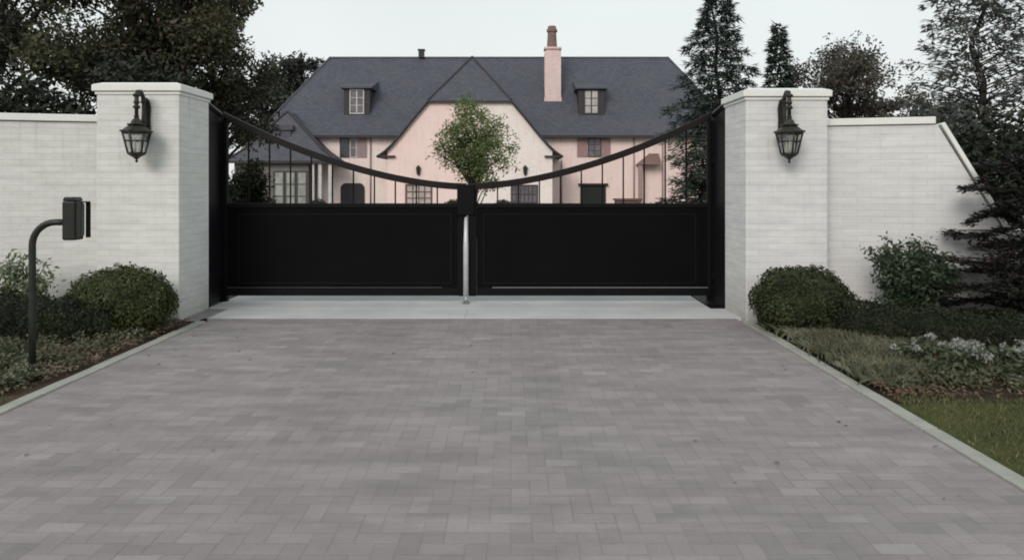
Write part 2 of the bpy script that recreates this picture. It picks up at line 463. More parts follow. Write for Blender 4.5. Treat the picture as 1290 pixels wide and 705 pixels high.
def cloud(mb, rng, centers, radii, per, size, aspect=.55, up=.35, out=.4, mat=0, shell=.35, sizevar=.35):
    """leaves spread through ellipsoid clumps"""
    centers = np.asarray(centers, float); radii = np.asarray(radii, float)
    if radii.ndim == 1: radii = np.repeat(radii[:, None], 3, 1)*np.array([1, 1, .75])
    n = len(centers)*per
    C = np.repeat(centers, per, 0); Rr = np.repeat(radii, per, 0)
    d = rand_dirs(rng, n)
    r = rng.uniform(0, 1, n)**shell
    P = C + d*Rr*r[:, None]
    nrm = d*out + rand_dirs(rng, n)*.8 + np.array([0, 0, up]); nrm /= np.linalg.norm(nrm, axis=1)[:, None]
    ax = rand_dirs(rng, n) + d*.5 + np.array([0, 0, -.2])
    ax -= nrm*np.sum(ax*nrm, 1)[:, None]; ax /= np.linalg.norm(ax, axis=1)[:, None]
    L = size*rng.uniform(1-sizevar, 1+sizevar, n)
    leaf_quads(mb, P, ax, nrm, L, L*aspect, mat, .12)

def broadleaf(name, label, base, zc0, ztop, rx, ry, nclump, per, lsize, mat, seed, cl=(.5, 1.0), trunk_r=.2, group=None,
              lean=0.0, bark='bark_far', topness=1.0, parts=True, fill=0.0, cat='tree', centre_dx=0.0, asym=1.0, leaf_aspect=.5):
    """tapered trunk, a limb to each clump, uneven crown of leaf clumps"""
    rng = np.random.default_rng(seed); rnd = random.Random(seed)
    bx, by, bz = base
    root = empty(name, base, label, cat, group)
    zm = (zc0+ztop)/2; hz = (ztop-zc0)/2
    cs = []; rs = []
    while len(cs) < nclump:
        d = rand_dirs(rng, 1)[0]; r = rng.uniform(0, 1)**.42
        q = 1+asym*(.22*math.sin(3*math.atan2(d[1], d[0])+seed) + rng.uniform(-.12, .12))
        p = d*r
        zz = p[2]
        taper = 1 - .35*max(0, zz)*topness
        x = bx+centre_dx+p[0]*rx*q*taper+lean*(zz+1)*.5; y = by+p[1]*ry*q*taper; z = zm+zz*hz
        cs.append((x, y, z)); rs.append(rng.uniform(*cl))
    t = MB()
    top = zm+hz*.55
    tp = []; tr = []
    for i in range(8):
        f = i/7
        tp.append((bx+lean*f*.5+(rnd.uniform(-.12, .12)*(f > 0)+centre_dx*f)*1, by+rnd.uniform(-.12, .12)*(f > 0), bz+(top-bz)*f)); tr.append(trunk_r*(1-.8*f)*(1.25 if i == 0 else 1))
    t.tube(tp, tr, 9)
    for c in cs:
        f = min(.95, max(.15, (c[2]-hz*.55-bz)/(top-bz)*rnd.uniform(.75, 1.0)))
        i = f*7; k = int(i); g = i-k
        s = Vector(tp[k]).lerp(Vector(tp[min(7, k+1)]), g); e = Vector(c)
        m = s.lerp(e, .5)+Vector((rnd.uniform(-.15, .15), rnd.uniform(-.15, .15), .12*(e-s).length))
        r0 = trunk_r*(1-.8*f)*.45
        t.tube([s, s.lerp(m, .5)+Vector((0, 0, .03)), m, m.lerp(e, .6), e], [r0, r0*.8, r0*.6, r0*.38, r0*.12], 5, caps=False)
        for _ in range(2):
            dd = Vector(rand_dirs(rng, 1)[0])*rs[0]*.9
            t.tube([m.lerp(e, .5), e+dd], [r0*.25, r0*.06], 4, caps=False)
    t.build('trunk', M[bark], root)
    cr = MB()
    cloud(cr, rng, cs, rs, per, lsize, leaf_aspect, shell=.5)
    # outlying sprigs that break the outline
    k = len(cs)*5
    idx = rng.integers(0, len(cs), k)
    d = rand_dirs(rng, k)
    sp = np.array(cs)[idx] + d*np.array(rs)[idx][:, None]*rng.uniform(.8, 1.35, k)[:, None]
    cloud(cr, rng, sp, np.full(k, lsize*1.5), max(4, per//22), lsize, leaf_aspect, shell=.6)
    cr.build('crown', mat, root)
    return root

def conifer(name, label, base, z0, ztop, rad, mat, seed, nb=150, spray=9, lsize=.22, trunk_r=.14, droop=.15, dens=1.0, aspect=.3,
            power=.85, group=None, bark='bark_far', up=0.25, cat='conifer', belly=0.0):
    rng = np.random.default_rng(seed); rnd = random.Random(seed)
    bx, by, bz = base
    root = empty(name, base, label, cat, group)
    t = MB(); H = ztop-bz
    t.tube([(bx+rnd.uniform(-.03, .03)*i, by, bz+H*i/9) for i in range(10)], [trunk_r*(1-.93*i/9)+.008 for i in range(10)], 8)
    Ps = []; Ax = []; Nm = []; Ls = []
    for i in range(nb):
        f = (i+rnd.random())/nb                     # 0 bottom .. 1 top
        z = z0+(ztop-z0)*f
        L = rad*((1-f)**power + .03)*rnd.uniform(.6, 1.18)
        if belly: L *= (1-belly)+belly*min(1, f/.25)
        a = i*2.399+rnd.uniform(-.5, .5)
        d = Vector((math.cos(a), math.sin(a), 0))
        pts = []
        for k in range(6):
            s = k/5
            zz = z+L*(up*s-droop*s*s*2.0)+rnd.uniform(-.02, .02)
            pts.append(Vector((bx, by, zz))+d*L*s)
        r0 = max(.008, trunk_r*.3*(1-f))
        t.tube(pts, [r0*(1-.85*k/5) for k in range(6)], 4, caps=False)
        m = max(4, int(spray*dens*(L/rad*2.2+.6)))
        for j in range(m):
            s = rnd.uniform(.04, 1.0)**.75; q = s*5; k = min(4, int(q)); p = pts[k].lerp(pts[k+1], q-k)
            sa = a+rnd.choice((-1, 1))*rnd.uniform(.25, 1.15)
            ax = Vector((math.cos(sa), math.sin(sa), rnd.uniform(-.45, .25))).normalized()
            w = L*.30*(1.15-s)+lsize*.4
            for kk in range(6):
                pp = p+ax*w*rnd.random()+Vector((rnd.uniform(-.05, .05), rnd.uniform(-.05, .05), rnd.uniform(-.09, .05)))
                a2 = (ax+Vector((rnd.uniform(-.7, .7), rnd.uniform(-.7, .7), rnd.uniform(-.5, .35)))).normalized()
                Ps.append(pp); Ax.append(a2); Nm.append((rnd.uniform(-.6, .6), rnd.uniform(-.6, .6), 1)); Ls.append(lsize*rnd.uniform(.55, 1.3))
    t.build('trunk', M[bark], root)
    cr = MB()
    Nn = np.array(Nm, float); Nn /= np.linalg.norm(Nn, axis=1)[:, None]
    Ls = np.array(Ls)
    leaf_quads(cr, np.array([tuple(p) for p in Ps]), np.array([tuple(a) for a in Ax]), Nn, Ls, Ls*aspect, 0, .1)
    cr.build('crown', mat, root)
    return root

def clipped(mb, rng, c, r, n, lsize, zmin=-.75, rough=.05, core_mat=1, mat=0, power=2.0):
    """clipped dome: dark core plus a skin of little leaves"""
    mb.blob(c, tuple(x*.90 for x in r), random.Random(int(rng.integers(1e6))), 28, 16, .03, core_mat, zmin)
    d = rand_dirs(rng, n)
    d = d[d[:, 2] > zmin]
    m = len(d)
    # lumpy radius
    ph = rng.uniform(0, 6, 4); lump = 1+.05*np.sin(d[:, 0]*5+ph[0])*np.sin(d[:, 1]*6+ph[1])+.04*np.sin(d[:, 2]*7+d[:, 0]*4+ph[2])+.025*np.sin(d[:, 0]*15+ph[3])*np.sin(d[:, 2]*13)
    sh = rng.uniform(.86, 1.0+rough, m)*lump
    stray = rng.random(m) < .06
    sh[stray] += rng.uniform(.02, .09, stray.sum())
    P = np.array(c)+d*np.array(r)*sh[:, None]
    nrm = d+rand_dirs(rng, m)*.75+np.array([0, 0, .25]); nrm /= np.linalg.norm(nrm, axis=1)[:, None]
    ax = rand_dirs(rng, m)+d*.7; ax -= nrm*np.sum(ax*nrm, 1)[:, None]; ax /= np.linalg.norm(ax, axis=1)[:, None]
    L = lsize*rng.uniform(.5, 1.5, m)
    leaf_quads(mb, P, ax, nrm, L, L*.6, mat, .12)

def hedge(name, label, path, width, h0, h1, n, lsize, mat, seed, cat='hedge', zbase=0.0):
    """low clipped hedge along a polyline"""
    rng = np.random.default_rng(seed)
    mb = MB()
    P = np.array(path, float); seg = np.diff(P, axis=0); ln = np.linalg.norm(seg, axis=1); cum = np.concatenate([[0], np.cumsum(ln)])
    def at(s):
        i = min(len(ln)-1, int(np.searchsorted(cum, s, 'right')-1)); f = (s-cum[i])/ln[i]
        d = seg[i]/ln[i]; return P[i]+seg[i]*f, np.array([-d[1], d[0]])
    tot = cum[-1]; prof = [(-.5, 0), (-.5, .72), (-.36, .95), (0, 1.0), (.36, .95), (.5, .72), (.5, 0)]
    # core
    N = 24; vs = []; fs = []
    for i in range(N+1):
        p, nn = at(tot*i/N*.9999); h = h0+(h1-h0)*i/N
        for (a, z) in prof:
            q = p+nn*a*width*.78; vs.append((q[0], q[1], zbase+z*h*.84))
    k = len(prof)
    for i in range(N):
        for j in range(k-1): fs.append((i*k+j, (i+1)*k+j, (i+1)*k+j+1, i*k+j+1))
    fs.append(tuple(range(k))); fs.append(tuple(N*k+j for j in range(k))[::-1])
    mb.add(vs, fs, 1, True)
    pl = np.array(prof); pseg = np.diff(pl*np.array([width, (h0+h1)/2]), axis=0); pw = np.linalg.norm(pseg, axis=1); pw /= pw.sum()
    s = rng.uniform(0, tot*.9999, n); j = rng.choice(k-1, n, p=pw); f = rng.random(n)
    Pt = np.zeros((n, 3)); D = np.zeros((n, 3))
    for i in range(n):
        p, nn = at(s[i]); h = h0+(h1-h0)*s[i]/tot
        a = pl[j[i], 0]+(pl[j[i]+1, 0]-pl[j[i], 0])*f[i]; z = pl[j[i], 1]+(pl[j[i]+1, 1]-pl[j[i], 1])*f[i]
        bump_ = 1+.05*math.sin(s[i]*9+a*4)+.04*math.sin(s[i]*21)
        q = p+nn*a*width*bump_*rng.uniform(.86, 1.06)
        Pt[i] = (q[0], q[1], zbase+z*h*bump_*rng.uniform(.9, 1.06))
        dn = np.array([nn[0]*a*2, nn[1]*a*2, .2+max(0, z-.5)*1.6]); D[i] = dn/np.linalg.norm(dn)
    nrm = D+rand_dirs(rng, n)*.75; nrm /= np.linalg.norm(nrm, axis=1)[:, None]
    ax = rand_dirs(rng, n)+D*.6; ax -= nrm*np.sum(ax*nrm, 1)[:, None]; ax /= np.linalg.norm(ax, axis=1)[:, None]
    L = lsize*rng.uniform(.6, 1.35, n)
    leaf_quads(mb, Pt, ax, nrm, L, L*.6, 0, .12)
    return single(mb, name, [mat, M['f_evergreen']], (path[0][0], path[0][1], zbase), label, cat)

# =====================================================================
#  camera, light, sky
# =====================================================================
cam_d = bpy.data.cameras.new('camera'); cam = bpy.data.objects.new('camera', cam_d); col.objects.link(cam)
cam.location = (0, 0, 1.6); cam.rotation_euler = (R(90), 0, 0)
cam_d.sensor_width = 36.0; cam_d.lens = 36.0*932/1290
cam_d.shift_y = -(352.5-231)/1290
cam_d.clip_end = 3000; cam_d.clip_start = .05
scene.camera = cam
scene.view_settings.view_transform = 'Standard'; scene.view_settings.look = 'None'; scene.view_settings.exposure = 0
scene.cycles.filter_width = 1.9
scene.cycles.use_denoising = True
scene.cycles.transparent_max_bounces = 8
scene.cycles.max_bounces = 6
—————
WHAT YOU ARE ASKED TO DO
Without the pictures, please reproduce each line of the listing above exactly, from the first one through the line bearing "leaf_quads(mb, P, ax, nrm, L, L*aspect, mat, .12)".

CORRECT OUTPUT
Write part 2 of the bpy script that recreates this picture. It picks up at line 463. More parts follow. Write for Blender 4.5. Treat the picture as 1290 pixels wide and 705 pixels high.
def cloud(mb, rng, centers, radii, per, size, aspect=.55, up=.35, out=.4, mat=0, shell=.35, sizevar=.35):
    """leaves spread through ellipsoid clumps"""
    centers = np.asarray(centers, float); radii = np.asarray(radii, float)
    if radii.ndim == 1: radii = np.repeat(radii[:, None], 3, 1)*np.array([1, 1, .75])
    n = len(centers)*per
    C = np.repeat(centers, per, 0); Rr = np.repeat(radii, per, 0)
    d = rand_dirs(rng, n)
    r = rng.uniform(0, 1, n)**shell
    P = C + d*Rr*r[:, None]
    nrm = d*out + rand_dirs(rng, n)*.8 + np.array([0, 0, up]); nrm /= np.linalg.norm(nrm, axis=1)[:, None]
    ax = rand_dirs(rng, n) + d*.5 + np.array([0, 0, -.2])
    ax -= nrm*np.sum(ax*nrm, 1)[:, None]; ax /= np.linalg.norm(ax, axis=1)[:, None]
    L = size*rng.uniform(1-sizevar, 1+sizevar, n)
    leaf_quads(mb, P, ax, nrm, L, L*aspect, mat, .12)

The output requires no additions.